Painted in 1940, Sonnenblumen und weisse Dahlien ('Sunflowers with White Dahlias') is one of a large number of paintings of sunflowers that Nolde made throughout the late 1930s and early 1940s. This was a period of great trauma for the artist when, under the oppression of the Nazi regime, he had been declared a degenerate artist and was ultimately banned from painting. For Nolde, the painting of flowers was, therefore, an effective retreat from the world of politics and everyday reality into a near abstract world of colour and joy. And it was also one reminiscent of his childhood.
Nolde, born Emil Hansen, had grown up in the small village of Nolde, near Tondern on the borderlands between Germany and Denmark. There his mother had kept house and tended the flower garden where, he recalled: ‘I often walked with her...and so I could not help but watch all the flowers as they grew, blossomed and shone forth. There was a bed of noble red roses where I would sometimes cut back the wild, thorny shoots for her. All the flowers bloomed for her pleasure and for mine, and the sun shone out over the garden’ (E. Nolde, Das eigene Leben (1867-1902), Cologne, 1994, p. 120).
As it was for Van Gogh, the sunflower too became an almost personal symbol for Nolde of this kind of happiness. On first moving to Seebüll and building his now famous flower garden there, Nolde had immediately planted sunflowers, writing euphorically to his friend Hans Fehr at this time that ‘the sunflowers are so tall that I stand beneath them with my head thrown back, gratefully admiring their beauty...barely imaginable colours are glowing, and the scent of the mignonettes carries as far as the house’ (Nolde, letter 20 September, 1928).
In Sonnenblumen und weisse Dahlien Nolde paints a similarly joyous scene of fresh sunflowers blooming with white dahlias. Unlike many of his paintings of sunflowers of this period, which show the flowers wilting, or struggling against strong winds, as if symbolising his own precarious predicament during this period, there is little sign in this work of the trials and tribulations Nolde was undergoing at the time he made this painting. Only the fiery, autumnal colouring of the background gives any hint at the sombre circumstances amidst which this impressive work was created.

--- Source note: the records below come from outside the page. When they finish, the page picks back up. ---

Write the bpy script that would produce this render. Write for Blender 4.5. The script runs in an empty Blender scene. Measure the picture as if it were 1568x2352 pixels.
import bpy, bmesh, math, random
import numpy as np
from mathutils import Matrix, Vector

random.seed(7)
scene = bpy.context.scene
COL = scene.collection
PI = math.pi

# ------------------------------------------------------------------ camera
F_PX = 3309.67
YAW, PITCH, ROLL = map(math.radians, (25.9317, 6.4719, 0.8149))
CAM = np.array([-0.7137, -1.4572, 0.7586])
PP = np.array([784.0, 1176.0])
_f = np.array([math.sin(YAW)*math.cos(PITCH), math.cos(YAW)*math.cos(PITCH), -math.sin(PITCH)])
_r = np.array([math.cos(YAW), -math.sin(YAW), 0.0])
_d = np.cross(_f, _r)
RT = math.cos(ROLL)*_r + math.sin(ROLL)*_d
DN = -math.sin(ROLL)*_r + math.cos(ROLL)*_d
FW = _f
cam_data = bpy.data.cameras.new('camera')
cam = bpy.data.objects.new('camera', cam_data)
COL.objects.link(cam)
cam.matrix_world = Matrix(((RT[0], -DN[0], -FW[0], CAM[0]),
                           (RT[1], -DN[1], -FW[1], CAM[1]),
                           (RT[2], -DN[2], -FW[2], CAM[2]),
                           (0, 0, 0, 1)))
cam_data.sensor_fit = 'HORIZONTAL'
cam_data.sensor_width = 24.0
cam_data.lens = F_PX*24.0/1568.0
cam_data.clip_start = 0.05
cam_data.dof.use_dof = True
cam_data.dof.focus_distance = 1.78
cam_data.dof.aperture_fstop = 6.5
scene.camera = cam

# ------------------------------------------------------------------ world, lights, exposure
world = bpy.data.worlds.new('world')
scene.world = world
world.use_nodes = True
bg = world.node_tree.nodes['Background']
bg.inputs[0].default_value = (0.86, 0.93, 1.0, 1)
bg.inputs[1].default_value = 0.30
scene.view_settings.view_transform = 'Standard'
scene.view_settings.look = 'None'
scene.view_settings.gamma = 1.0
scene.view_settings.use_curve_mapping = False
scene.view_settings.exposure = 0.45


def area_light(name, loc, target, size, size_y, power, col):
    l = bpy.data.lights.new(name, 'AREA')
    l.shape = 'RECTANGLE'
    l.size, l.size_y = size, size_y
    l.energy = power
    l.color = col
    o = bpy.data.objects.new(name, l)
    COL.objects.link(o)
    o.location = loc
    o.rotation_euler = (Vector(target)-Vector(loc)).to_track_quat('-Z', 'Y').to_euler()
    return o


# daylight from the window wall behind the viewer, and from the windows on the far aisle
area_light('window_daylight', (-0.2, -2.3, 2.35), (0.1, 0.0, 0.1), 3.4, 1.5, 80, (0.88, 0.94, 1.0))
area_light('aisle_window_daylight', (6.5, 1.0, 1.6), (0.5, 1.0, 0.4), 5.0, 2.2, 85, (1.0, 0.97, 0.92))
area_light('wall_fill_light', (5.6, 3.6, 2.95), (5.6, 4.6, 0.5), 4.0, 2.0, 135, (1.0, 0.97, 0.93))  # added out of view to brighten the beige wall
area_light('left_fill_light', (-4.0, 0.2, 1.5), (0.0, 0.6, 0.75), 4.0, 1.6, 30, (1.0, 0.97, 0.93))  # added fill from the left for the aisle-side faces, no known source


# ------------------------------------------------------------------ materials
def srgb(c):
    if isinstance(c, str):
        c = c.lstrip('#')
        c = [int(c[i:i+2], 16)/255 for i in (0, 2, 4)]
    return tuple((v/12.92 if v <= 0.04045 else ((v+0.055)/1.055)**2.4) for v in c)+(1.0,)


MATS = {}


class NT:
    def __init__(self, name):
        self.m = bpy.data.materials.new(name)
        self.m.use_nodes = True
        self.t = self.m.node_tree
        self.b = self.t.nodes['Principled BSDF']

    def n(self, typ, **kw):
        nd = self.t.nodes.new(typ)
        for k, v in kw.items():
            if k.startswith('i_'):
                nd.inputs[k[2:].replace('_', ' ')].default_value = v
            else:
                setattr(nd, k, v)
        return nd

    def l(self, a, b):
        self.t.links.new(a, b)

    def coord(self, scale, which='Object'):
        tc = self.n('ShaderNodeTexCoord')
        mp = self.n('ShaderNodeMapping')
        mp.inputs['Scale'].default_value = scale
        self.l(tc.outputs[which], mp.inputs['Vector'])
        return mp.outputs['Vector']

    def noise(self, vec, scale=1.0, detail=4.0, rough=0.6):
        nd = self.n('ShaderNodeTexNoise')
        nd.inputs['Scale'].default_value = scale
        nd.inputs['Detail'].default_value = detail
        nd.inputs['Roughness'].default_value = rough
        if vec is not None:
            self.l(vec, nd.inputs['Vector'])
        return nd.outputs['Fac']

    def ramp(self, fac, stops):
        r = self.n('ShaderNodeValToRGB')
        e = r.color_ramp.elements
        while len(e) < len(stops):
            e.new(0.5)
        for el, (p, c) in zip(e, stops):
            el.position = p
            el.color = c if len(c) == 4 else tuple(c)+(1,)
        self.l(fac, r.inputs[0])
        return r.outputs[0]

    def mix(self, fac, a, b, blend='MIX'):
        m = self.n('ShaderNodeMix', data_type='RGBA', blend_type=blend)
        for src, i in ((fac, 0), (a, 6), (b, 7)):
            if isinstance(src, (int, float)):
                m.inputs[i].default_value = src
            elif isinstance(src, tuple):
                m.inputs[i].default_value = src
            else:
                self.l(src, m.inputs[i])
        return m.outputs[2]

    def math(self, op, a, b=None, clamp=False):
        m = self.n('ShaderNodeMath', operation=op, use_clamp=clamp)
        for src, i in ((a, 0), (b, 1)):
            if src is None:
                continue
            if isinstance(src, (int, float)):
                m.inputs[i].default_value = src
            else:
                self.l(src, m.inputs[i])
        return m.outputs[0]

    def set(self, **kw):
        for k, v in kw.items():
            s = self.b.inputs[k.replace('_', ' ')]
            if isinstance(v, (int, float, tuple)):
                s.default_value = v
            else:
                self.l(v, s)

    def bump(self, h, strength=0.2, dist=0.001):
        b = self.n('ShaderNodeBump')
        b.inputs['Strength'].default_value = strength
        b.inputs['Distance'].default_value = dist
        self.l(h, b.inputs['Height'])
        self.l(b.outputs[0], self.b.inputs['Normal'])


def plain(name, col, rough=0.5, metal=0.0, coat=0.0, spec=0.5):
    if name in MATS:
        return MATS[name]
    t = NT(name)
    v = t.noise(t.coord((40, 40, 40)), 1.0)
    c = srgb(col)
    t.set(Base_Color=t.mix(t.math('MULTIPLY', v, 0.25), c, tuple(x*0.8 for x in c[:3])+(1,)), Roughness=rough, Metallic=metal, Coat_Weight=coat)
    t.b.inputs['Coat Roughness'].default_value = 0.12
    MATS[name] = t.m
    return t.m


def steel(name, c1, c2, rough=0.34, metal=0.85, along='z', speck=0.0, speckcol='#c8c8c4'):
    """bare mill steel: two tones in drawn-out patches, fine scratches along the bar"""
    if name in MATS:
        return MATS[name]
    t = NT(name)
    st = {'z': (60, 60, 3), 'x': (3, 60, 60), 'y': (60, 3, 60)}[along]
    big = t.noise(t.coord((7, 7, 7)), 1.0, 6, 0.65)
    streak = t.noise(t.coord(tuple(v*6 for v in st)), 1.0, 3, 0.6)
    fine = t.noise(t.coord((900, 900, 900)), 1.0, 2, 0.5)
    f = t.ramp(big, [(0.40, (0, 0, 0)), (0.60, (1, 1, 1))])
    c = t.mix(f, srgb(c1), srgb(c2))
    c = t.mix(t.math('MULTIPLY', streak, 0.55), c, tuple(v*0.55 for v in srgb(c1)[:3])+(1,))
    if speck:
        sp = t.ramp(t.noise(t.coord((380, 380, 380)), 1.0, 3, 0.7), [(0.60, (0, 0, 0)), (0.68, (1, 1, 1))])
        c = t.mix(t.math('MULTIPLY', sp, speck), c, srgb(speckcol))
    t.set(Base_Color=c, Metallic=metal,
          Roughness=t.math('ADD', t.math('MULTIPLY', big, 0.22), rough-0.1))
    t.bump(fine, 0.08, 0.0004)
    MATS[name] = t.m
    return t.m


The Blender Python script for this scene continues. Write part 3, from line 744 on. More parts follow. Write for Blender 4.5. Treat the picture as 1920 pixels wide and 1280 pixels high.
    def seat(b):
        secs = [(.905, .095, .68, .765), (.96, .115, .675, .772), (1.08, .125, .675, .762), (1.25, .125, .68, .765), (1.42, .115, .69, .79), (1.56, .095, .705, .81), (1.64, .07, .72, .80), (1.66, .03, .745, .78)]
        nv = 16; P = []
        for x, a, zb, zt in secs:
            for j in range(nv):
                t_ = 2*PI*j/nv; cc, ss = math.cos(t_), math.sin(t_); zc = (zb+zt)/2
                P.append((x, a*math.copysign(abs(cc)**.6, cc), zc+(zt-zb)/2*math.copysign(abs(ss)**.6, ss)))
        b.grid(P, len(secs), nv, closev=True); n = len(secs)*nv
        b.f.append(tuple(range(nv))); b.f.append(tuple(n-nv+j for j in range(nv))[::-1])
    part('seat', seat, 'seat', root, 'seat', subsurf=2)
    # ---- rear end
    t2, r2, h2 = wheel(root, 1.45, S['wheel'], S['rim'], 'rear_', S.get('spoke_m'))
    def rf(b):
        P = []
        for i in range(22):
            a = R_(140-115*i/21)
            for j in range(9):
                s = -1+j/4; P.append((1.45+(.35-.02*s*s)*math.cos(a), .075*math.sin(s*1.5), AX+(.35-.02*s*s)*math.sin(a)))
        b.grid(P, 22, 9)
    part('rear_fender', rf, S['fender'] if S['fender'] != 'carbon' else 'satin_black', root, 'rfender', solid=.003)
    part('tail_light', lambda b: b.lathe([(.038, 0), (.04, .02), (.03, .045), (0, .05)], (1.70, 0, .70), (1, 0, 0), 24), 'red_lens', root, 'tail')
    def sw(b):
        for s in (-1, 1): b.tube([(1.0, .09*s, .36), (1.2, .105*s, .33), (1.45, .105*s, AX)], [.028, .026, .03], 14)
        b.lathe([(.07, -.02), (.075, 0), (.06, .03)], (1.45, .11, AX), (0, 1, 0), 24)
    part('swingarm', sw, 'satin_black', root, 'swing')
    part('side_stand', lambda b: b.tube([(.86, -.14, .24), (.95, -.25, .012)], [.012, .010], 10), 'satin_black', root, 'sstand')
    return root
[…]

Nolde’s flower paintings often use their subject matter as a vehicle by which to express a mood or emotion. The inspiration for such ‘humanizing’ of nature came in Nolde’s case from the example set by Vincent van Gogh. Nolde maintained an interest in Van Gogh’s work throughout his life and his own long-held preoccupation with sunflowers undoubtedly reflects the influence of the Dutch artist. As they had been for Van Gogh, for Nolde, a large part of the beauty of flowers, and in particular the sunflower, was the simple and expressive elegance of their life cycle. ‘The blossoming colours of the flowers and the purity of those colours’, he once remarked, I love them. I loved the flowers and their destiny: shooting up, blooming, radiating, glowing, gladdening, drooping, wilting, and ultimately thrown away and dying. Our human destinies are by no means always so logical or so beautiful’ (E. Nolde. Jahre de Kämpfe, Berlin, 1934, p. 100).
Painted in 1940, Sonnenblumen und weisse Dahlien ('Sunflowers with White Dahlias') is one of a large number of paintings of sunflowers that Nolde made throughout the late 1930s and early 1940s. This was a period of great trauma for the artist when, under the oppression of the Nazi regime, he had been declared a degenerate artist and was ultimately banned from painting. For Nolde, the painting of flowers was, therefore, an effective retreat from the world of politics and everyday reality into a near abstract world of colour and joy. And it was also one reminiscent of his childhood.
Nolde, born Emil Hansen, had grown up in the small village of Nolde, near Tondern on the borderlands between Germany and Denmark. There his mother had kept house and tended the flower garden where, he recalled: ‘I often walked with her...and so I could not help but watch all the flowers as they grew, blossomed and shone forth. There was a bed of noble red roses where I would sometimes cut back the wild, thorny shoots for her. All the flowers bloomed for her pleasure and for mine, and the sun shone out over the garden’ (E. Nolde, Das eigene Leben (1867-1902), Cologne, 1994, p. 120).
As it was for Van Gogh, the sunflower too became an almost personal symbol for Nolde of this kind of happiness. On first moving to Seebüll and building his now famous flower garden there, Nolde had immediately planted sunflowers, writing euphorically to his friend Hans Fehr at this time that ‘the sunflowers are so tall that I stand beneath them with my head thrown back, gratefully admiring their beauty...barely imaginable colours are glowing, and the scent of the mignonettes carries as far as the house’ (Nolde, letter 20 September, 1928).
In Sonnenblumen und weisse Dahlien Nolde paints a similarly joyous scene of fresh sunflowers blooming with white dahlias. Unlike many of his paintings of sunflowers of this period, which show the flowers wilting, or struggling against strong winds, as if symbolising his own precarious predicament during this period, there is little sign in this work of the trials and tribulations Nolde was undergoing at the time he made this painting. Only the fiery, autumnal colouring of the background gives any hint at the sombre circumstances amidst which this impressive work was created.